相手は人間ではなくむしろコース
ジョーンズは14歳で全米アマに初登場して以来、天才と言われ続けていたが、7年もの間メジャーを制することができなかった。しかしあるとき、「ゴルフプレーで相手にするのは仮想の相手、パー爺さん」であることに気づいた。
つまり、相手を気にせずに自分のプレーを全うすること。相手は人間ではなくむしろコースだということ。目の前のボールに全集中できるかということ。バーディを臨むのではなく、パーを相手にしながらバーディを待つということ。これらのことが「オールドマンパー」には含まれている。
松山が優勝できた要因は、このジョーンズの「オールドマンパー」を行使しできたことに他ならないと私は考える。もちろん、この「オールドマンパー」はゴルフプレーを向上させる重要な精神であり、マスターズだけに限るものではない。
しかしオーガスタナショナルという非常に特殊な難コースとマスターズという最高の大会を手中に収めたい世界中の強者たちとの争いを勝ち抜くには、マスターズを制するための「オールドマンパー」を行使できなくてはならない。

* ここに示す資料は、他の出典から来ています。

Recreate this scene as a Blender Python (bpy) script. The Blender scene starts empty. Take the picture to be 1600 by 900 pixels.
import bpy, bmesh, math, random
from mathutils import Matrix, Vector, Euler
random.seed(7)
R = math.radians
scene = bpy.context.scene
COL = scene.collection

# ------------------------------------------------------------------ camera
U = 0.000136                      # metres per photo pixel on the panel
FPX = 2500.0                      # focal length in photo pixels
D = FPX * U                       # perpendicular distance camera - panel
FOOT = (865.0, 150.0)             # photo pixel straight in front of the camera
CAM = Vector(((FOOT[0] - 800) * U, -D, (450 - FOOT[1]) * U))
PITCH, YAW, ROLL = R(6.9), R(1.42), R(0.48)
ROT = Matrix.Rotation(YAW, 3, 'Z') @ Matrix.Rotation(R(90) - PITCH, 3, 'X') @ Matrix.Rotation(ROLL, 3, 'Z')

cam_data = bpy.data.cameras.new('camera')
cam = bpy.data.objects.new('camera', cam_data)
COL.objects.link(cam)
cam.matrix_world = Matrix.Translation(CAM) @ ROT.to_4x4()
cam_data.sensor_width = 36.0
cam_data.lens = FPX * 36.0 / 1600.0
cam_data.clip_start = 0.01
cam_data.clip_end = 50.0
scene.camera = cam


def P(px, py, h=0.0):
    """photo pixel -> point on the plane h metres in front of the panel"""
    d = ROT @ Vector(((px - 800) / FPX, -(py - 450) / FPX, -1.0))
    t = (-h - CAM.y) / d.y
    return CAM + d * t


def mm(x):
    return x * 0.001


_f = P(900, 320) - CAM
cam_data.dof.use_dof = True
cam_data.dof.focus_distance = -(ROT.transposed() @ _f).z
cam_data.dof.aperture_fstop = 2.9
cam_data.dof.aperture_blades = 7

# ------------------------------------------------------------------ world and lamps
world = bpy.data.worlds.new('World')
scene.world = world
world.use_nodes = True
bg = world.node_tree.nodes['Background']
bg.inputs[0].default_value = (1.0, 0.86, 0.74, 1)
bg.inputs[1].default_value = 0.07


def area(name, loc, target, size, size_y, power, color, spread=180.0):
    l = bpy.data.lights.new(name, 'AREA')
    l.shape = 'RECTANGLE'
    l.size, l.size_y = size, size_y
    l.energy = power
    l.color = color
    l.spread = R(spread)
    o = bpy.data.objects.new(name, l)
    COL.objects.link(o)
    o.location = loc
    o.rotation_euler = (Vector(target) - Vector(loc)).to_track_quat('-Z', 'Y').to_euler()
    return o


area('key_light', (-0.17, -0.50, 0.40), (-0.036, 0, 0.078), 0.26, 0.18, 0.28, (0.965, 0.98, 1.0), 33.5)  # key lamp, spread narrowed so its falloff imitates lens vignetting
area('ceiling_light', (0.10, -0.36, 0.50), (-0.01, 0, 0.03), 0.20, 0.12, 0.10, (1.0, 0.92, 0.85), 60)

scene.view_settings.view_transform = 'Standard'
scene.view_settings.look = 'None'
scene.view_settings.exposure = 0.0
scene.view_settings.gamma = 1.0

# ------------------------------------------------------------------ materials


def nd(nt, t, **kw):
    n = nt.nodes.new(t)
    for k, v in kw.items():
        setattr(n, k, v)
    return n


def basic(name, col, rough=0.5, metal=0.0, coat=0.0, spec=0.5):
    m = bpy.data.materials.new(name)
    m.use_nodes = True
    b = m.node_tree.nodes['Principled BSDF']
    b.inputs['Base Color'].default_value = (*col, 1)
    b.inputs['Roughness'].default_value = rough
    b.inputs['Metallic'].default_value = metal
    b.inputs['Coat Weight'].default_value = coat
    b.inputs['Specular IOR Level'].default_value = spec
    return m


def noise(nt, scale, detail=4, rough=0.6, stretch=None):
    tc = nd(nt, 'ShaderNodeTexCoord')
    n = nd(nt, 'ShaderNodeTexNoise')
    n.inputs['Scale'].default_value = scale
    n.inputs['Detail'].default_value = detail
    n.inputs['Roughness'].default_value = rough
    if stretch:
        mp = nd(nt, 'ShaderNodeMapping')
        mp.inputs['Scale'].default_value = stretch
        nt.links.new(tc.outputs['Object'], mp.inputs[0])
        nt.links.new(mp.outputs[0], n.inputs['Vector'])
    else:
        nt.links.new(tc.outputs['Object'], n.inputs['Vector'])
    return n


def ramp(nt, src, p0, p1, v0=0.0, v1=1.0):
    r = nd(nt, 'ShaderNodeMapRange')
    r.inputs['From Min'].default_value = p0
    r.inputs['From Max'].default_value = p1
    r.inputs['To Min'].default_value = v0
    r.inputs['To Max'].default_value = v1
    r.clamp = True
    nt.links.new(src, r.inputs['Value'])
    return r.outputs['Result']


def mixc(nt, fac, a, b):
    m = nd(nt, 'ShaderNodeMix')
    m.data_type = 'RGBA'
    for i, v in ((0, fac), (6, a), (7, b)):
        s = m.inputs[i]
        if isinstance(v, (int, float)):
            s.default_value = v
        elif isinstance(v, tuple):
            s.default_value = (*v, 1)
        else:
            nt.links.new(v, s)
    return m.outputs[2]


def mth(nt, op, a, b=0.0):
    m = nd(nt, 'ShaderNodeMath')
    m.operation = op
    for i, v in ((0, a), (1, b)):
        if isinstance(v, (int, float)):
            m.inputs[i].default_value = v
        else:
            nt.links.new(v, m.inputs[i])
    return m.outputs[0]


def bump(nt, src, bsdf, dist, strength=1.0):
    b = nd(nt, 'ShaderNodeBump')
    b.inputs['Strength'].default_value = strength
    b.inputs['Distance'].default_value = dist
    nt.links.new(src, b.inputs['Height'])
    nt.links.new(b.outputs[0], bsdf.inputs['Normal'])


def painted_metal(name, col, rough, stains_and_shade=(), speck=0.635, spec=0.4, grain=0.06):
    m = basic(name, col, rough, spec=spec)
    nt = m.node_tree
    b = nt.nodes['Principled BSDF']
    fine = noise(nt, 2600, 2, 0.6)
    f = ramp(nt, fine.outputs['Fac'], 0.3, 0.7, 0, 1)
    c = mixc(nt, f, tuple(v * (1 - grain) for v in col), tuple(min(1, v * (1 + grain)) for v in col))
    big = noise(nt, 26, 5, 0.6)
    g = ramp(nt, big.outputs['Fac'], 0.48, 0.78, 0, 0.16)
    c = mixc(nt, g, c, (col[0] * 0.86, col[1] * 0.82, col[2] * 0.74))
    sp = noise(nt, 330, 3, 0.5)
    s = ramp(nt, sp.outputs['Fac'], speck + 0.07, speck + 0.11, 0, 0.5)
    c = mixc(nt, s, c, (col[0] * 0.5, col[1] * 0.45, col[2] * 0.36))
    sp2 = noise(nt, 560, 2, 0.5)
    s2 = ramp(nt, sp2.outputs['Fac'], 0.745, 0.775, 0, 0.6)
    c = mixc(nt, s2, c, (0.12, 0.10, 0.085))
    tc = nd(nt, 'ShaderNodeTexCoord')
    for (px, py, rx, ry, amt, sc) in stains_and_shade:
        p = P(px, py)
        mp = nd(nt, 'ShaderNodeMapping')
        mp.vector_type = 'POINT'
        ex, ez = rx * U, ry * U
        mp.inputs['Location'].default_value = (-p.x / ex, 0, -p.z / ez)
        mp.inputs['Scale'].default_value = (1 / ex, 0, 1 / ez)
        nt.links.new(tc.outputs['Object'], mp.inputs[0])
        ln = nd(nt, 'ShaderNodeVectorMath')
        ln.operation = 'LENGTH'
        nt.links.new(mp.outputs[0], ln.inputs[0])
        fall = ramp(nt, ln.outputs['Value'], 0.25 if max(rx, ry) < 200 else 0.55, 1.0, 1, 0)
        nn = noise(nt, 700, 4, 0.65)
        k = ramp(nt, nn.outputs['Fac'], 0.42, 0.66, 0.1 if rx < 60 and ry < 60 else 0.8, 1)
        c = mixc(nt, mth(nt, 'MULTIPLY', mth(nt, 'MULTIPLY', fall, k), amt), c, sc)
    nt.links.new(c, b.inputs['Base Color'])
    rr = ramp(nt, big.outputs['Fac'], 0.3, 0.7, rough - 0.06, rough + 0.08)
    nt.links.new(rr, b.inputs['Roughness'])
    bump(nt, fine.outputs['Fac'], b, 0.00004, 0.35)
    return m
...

松山はそのための特殊な「オールドマンパー」を、過酷な練習とトレーニングによって鍛え上げてきた自分のゴルフで成し遂げたのだ。松山流の新しい「オールドマンパー」によって優勝を果たしたと言って良いだろう。
「待つ」ことができるようになった松山
そのことを具体的に検証していきたい。
まずは「相手にするのは人ではなくコースである」ということ。マスターズの舞台となるオーガスタナショナルは、実はアベレージゴルファーが愉しめるように造られたコースである。美しくやさしく見える。ジョーンズは言う。
「ラフがない広々としたフェアウェアウェイ。プレーヤーには伸び伸びとドライバーで球を飛ばしてもらいたい。安心できないのはセカンドショットからで、フェアウェイはマウンドがあり、複雑な傾斜のライになることが多い。しかもグリーンを速く固くし、ピンポジションを難しくすれば容易には攻められない。一見やさしそうに見えるオーガスタナショナルも至難のコースに変貌する」
これは1934年の第1回大会から何も変わっていない。やさしいセッティングならボギーであがるのはたやすいが、グリーンを速くしピンポジションを難しくすれば、世界のトッププロでさえパーであがるのも難しくなる。無闇にピンを目がければ大叩きもあり得るのだ。
パーをキープしながらバーディが来るのを待つ
2011年にローアマを獲得して以来、目指すは優勝であり、それを果たそうと思って無理に攻めることで痛い目に逢ってきた松山。辛酸を舐め続けて10年、ようやくジョーンズの精神、「オールドマンパー」の意味するところがわかってきた。慎重に攻めながら、チャンスを待つ。パーをキープしながらバーディが来るのを待つ。